(Scripts that build scenes)
+---+

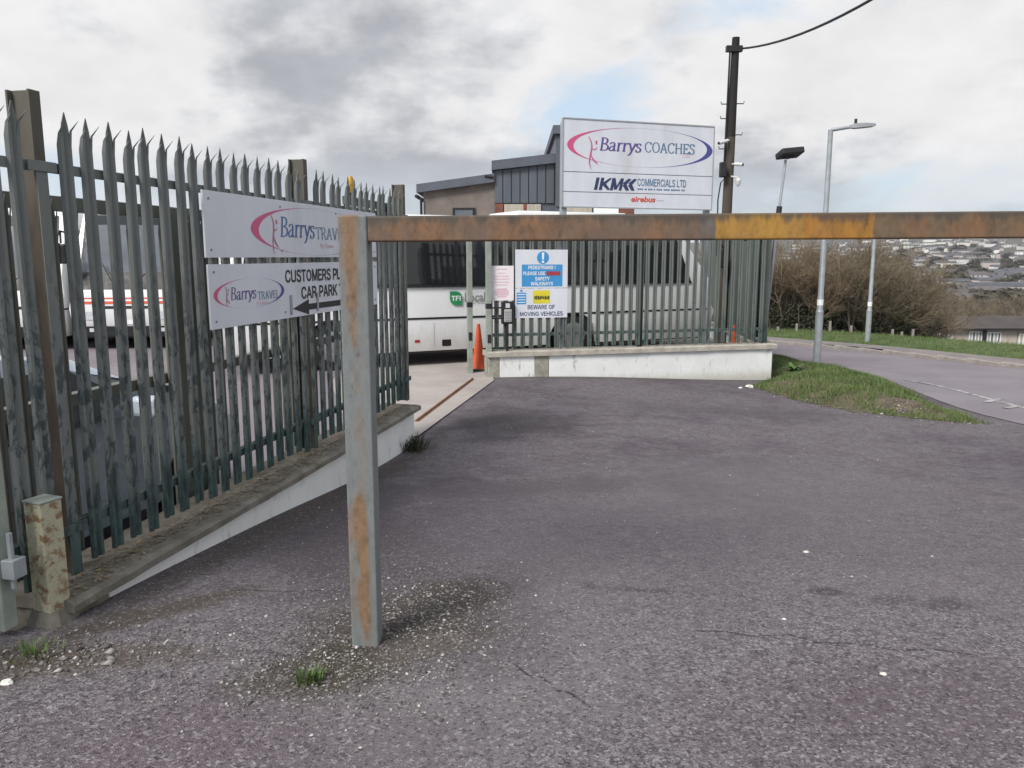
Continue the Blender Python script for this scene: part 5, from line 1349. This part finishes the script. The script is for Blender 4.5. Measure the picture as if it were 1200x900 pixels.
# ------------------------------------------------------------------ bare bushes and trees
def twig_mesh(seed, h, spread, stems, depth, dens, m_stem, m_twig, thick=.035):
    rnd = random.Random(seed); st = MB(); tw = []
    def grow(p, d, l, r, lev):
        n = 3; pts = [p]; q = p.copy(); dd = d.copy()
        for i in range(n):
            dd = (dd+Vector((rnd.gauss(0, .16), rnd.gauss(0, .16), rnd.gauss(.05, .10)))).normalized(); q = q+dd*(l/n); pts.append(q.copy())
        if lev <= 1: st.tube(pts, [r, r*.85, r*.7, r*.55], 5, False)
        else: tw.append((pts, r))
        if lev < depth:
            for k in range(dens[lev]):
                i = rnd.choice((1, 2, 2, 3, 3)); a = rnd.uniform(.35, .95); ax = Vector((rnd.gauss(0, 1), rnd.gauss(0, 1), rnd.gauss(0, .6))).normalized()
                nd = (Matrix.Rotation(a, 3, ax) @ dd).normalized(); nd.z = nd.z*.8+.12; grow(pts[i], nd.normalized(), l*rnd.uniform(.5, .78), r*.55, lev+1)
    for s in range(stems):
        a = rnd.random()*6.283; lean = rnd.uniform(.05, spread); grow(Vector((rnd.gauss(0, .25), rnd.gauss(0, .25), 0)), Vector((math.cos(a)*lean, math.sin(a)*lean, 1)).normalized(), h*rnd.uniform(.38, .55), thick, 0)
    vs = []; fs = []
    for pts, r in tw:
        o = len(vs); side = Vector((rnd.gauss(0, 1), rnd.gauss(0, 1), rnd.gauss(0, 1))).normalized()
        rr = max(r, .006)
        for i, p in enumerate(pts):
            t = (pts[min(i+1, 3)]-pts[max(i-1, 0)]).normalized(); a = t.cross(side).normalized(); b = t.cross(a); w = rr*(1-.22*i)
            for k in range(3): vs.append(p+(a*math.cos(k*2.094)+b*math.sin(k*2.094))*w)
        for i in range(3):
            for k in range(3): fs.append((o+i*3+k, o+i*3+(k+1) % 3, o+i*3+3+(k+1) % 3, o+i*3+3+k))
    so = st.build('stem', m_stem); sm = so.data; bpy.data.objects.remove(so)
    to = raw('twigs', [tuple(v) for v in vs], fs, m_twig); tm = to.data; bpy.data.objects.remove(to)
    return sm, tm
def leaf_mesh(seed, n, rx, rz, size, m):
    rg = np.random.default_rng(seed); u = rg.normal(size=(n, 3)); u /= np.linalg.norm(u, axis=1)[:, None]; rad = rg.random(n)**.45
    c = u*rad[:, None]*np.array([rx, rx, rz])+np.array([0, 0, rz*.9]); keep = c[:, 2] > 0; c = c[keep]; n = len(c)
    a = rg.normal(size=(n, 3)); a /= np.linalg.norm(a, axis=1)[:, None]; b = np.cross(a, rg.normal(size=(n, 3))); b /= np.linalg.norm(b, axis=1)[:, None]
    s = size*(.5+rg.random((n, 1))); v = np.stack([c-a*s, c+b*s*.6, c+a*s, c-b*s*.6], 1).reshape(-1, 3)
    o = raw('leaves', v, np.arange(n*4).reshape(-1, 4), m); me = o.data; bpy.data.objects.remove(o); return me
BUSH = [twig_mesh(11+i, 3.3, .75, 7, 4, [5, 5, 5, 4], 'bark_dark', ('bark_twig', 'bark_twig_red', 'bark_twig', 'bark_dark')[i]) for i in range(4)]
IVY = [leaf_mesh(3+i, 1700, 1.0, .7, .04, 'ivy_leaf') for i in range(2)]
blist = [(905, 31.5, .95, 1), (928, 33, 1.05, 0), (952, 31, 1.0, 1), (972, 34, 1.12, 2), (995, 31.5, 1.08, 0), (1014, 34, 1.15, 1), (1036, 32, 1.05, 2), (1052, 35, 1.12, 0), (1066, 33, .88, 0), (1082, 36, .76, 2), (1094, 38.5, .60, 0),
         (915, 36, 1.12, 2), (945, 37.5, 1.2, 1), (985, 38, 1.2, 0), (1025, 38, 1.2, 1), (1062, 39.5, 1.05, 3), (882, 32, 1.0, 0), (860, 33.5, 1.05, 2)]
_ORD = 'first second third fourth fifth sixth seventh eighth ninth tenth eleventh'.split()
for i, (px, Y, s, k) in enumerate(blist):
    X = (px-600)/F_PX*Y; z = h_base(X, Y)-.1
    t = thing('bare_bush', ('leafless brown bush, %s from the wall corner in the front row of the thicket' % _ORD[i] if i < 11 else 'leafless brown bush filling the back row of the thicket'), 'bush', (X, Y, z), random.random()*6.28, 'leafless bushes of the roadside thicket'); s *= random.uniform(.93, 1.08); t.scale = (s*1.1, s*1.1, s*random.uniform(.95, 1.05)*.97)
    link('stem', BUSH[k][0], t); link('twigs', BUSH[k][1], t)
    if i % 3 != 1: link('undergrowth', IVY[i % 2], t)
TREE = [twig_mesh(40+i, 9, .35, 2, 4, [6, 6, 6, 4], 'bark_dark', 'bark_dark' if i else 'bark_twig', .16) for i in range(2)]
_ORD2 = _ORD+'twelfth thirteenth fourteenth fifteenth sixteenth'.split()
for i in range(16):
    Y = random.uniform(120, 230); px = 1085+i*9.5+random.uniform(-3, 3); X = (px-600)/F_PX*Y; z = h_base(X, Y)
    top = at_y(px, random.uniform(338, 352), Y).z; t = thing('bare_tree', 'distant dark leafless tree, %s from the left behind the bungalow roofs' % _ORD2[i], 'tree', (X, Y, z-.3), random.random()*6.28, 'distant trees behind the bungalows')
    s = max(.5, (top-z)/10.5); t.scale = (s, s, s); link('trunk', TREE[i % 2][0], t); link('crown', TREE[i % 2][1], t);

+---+

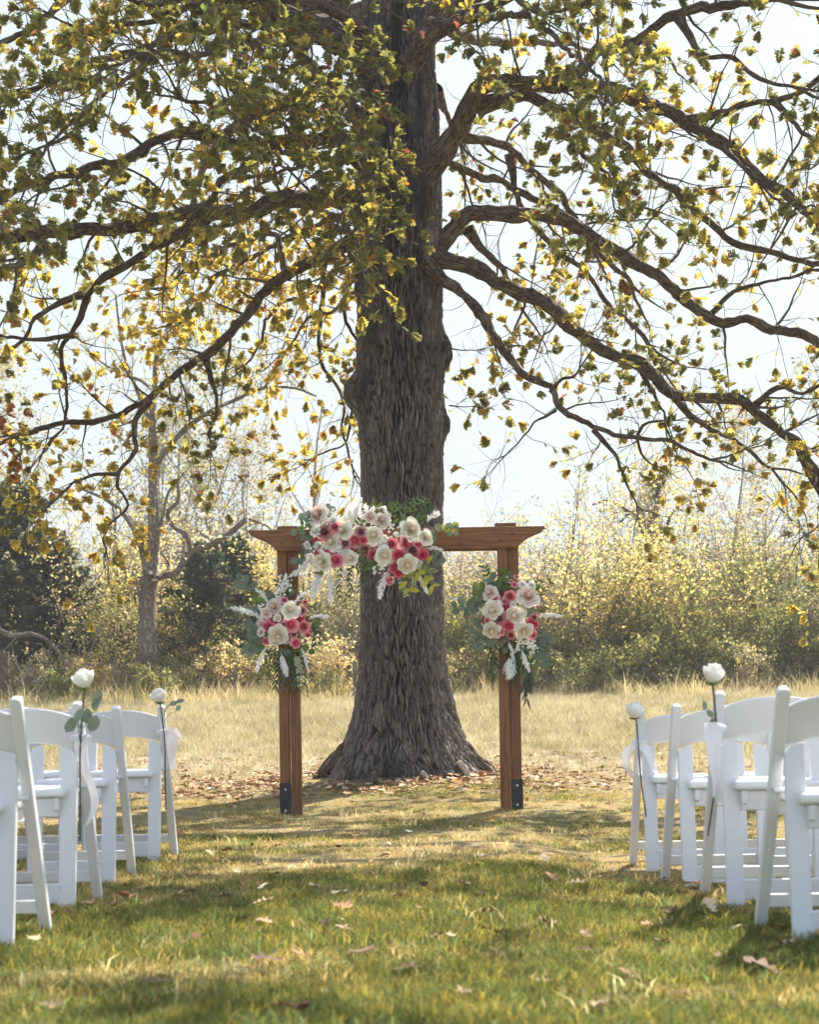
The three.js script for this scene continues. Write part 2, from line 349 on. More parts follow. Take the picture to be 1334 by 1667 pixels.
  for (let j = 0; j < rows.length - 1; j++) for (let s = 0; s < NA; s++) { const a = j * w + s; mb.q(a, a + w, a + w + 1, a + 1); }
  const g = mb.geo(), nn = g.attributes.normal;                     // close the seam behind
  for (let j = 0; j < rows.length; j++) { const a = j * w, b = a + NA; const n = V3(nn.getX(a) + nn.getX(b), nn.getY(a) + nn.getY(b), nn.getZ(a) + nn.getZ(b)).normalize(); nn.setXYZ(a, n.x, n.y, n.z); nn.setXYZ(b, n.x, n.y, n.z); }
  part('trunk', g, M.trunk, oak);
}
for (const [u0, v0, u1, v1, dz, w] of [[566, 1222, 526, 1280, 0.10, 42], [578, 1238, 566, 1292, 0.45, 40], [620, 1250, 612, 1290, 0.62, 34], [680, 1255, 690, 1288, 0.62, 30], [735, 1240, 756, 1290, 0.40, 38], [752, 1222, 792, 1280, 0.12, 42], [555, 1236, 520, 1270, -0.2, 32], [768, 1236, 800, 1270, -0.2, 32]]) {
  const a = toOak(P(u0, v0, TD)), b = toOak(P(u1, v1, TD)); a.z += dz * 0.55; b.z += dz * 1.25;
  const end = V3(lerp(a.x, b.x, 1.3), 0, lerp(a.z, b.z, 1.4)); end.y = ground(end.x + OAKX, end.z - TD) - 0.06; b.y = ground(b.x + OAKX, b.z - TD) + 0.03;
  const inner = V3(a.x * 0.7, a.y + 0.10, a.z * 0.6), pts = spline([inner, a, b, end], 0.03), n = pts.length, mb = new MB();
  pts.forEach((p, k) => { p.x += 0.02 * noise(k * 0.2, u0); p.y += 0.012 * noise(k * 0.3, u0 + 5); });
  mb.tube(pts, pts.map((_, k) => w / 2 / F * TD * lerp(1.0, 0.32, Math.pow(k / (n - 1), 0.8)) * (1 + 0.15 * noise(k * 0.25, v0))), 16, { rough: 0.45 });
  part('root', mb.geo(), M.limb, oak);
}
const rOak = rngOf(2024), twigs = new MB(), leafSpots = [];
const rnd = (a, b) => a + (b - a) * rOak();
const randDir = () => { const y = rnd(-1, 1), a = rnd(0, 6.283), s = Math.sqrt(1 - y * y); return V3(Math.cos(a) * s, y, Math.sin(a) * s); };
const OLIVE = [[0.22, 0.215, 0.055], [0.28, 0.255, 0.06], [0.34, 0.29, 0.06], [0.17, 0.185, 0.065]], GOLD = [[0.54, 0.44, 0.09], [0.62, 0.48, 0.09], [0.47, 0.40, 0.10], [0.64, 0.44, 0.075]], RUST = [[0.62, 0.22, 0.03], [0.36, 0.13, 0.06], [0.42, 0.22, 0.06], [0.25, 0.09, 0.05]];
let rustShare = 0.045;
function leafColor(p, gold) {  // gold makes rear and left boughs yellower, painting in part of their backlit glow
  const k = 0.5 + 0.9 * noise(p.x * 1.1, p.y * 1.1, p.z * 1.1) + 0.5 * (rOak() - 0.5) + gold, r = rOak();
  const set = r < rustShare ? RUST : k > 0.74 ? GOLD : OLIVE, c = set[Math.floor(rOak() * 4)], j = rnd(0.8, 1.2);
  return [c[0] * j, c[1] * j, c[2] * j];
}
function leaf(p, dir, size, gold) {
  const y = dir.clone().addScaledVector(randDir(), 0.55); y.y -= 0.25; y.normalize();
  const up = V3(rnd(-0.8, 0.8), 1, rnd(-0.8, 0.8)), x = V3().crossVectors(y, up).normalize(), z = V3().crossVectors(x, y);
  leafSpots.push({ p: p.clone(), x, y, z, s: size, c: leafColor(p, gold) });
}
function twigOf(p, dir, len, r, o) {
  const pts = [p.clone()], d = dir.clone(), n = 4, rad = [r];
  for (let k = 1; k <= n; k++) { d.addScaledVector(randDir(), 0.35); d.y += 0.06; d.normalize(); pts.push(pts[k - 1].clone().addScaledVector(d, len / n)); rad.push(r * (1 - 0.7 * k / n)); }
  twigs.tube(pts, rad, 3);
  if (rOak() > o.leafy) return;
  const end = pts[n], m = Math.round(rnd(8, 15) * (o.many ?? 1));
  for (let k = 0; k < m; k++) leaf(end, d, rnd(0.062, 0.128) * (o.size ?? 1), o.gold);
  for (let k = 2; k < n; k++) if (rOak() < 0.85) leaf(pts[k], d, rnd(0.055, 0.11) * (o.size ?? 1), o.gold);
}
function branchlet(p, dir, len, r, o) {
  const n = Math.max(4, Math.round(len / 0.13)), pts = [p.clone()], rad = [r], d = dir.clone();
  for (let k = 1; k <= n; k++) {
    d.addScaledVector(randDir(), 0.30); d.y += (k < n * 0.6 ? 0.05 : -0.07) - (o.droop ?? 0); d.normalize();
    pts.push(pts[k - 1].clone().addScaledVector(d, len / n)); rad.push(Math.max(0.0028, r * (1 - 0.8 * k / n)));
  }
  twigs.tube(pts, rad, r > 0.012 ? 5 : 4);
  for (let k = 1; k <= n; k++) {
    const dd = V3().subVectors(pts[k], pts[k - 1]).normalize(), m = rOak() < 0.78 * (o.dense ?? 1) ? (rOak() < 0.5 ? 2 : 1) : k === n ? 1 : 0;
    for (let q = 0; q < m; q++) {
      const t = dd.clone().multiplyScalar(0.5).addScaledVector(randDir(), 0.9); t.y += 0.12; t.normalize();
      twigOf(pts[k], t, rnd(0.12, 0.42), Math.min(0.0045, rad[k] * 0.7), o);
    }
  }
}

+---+

> [Objective] Exactly the lines from the line with "The three.js script" to the line with "for (let j = 0; j < rows.length;", both included, are to be extracted, and no others.

> [Response to this task]
The three.js script for this scene continues. Write part 2, from line 349 on. More parts follow. Take the picture to be 1334 by 1667 pixels.
  for (let j = 0; j < rows.length - 1; j++) for (let s = 0; s < NA; s++) { const a = j * w + s; mb.q(a, a + w, a + w + 1, a + 1); }
  const g = mb.geo(), nn = g.attributes.normal;                     // close the seam behind
  for (let j = 0; j < rows.length; j++) { const a = j * w, b = a + NA; const n = V3(nn.getX(a) + nn.getX(b), nn.getY(a) + nn.getY(b), nn.getZ(a) + nn.getZ(b)).normalize(); nn.setXYZ(a, n.x, n.y, n.z); nn.setXYZ(b, n.x, n.y, n.z); }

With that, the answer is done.